According to research from J.P Morgan and The Global Impact Investing Network, $9 billion will be committed to impact investments this year. That would represent a 12.5% boost from the $8 billion that flowed into the space in 2012, the research shows.

Impact investments aim to produce a financial return while providing a positive impact through projects such as alleviating poverty, promoting human rights, engendering fair trade, or improving the environment.

The current research, culled from a survey last year of 99 active impact investors, found that most respondents said the financial and impact performance of their investments are in line with expectations. Nearly two-thirds of the sample said they shoot for market rate financial returns on their impact investments. 

Half of those surveyed are fund managers who expect to make 10 impact investment transactions this year.

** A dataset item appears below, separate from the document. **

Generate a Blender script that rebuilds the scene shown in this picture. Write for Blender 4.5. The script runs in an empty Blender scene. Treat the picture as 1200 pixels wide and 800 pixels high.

Most of the investments will be made in the food and agriculture sector, according to the survey, with sub-Saharan Africa receiving the largest share of total capital committed (34%). Latin American and U.S. companies will receive the next largest share (32%).

In developed market economies such as the U.S., healthcare companies will receive the most investment dollars.

Most investments (78%) are being made in growth-stage companies, with less than 20% in seed/startups and just over half in venture-stage organizations. Thirty-three percent of investments are headed for bigger and more established private companies, while nearly 10% of investments will be made in publicly traded stock.

Interestingly, 83% of the respondents said they make impact investments via private equity instruments. Conventional wisdom held that private impact investments made in the developing world were largely credit, or debt-driven because of risk and recourse measures. 

After private equity, the next largest investment vehicles of choice among survey respondents were private debt (66%) and equity-like debt (44%).

Despite numbers showing a slow-building momentum in the impact investing space, respondents said the top challenges to growth were "lack of appropriate capital across the risk/return spectrum" and "shortage of high quality investment opportunities with track record.”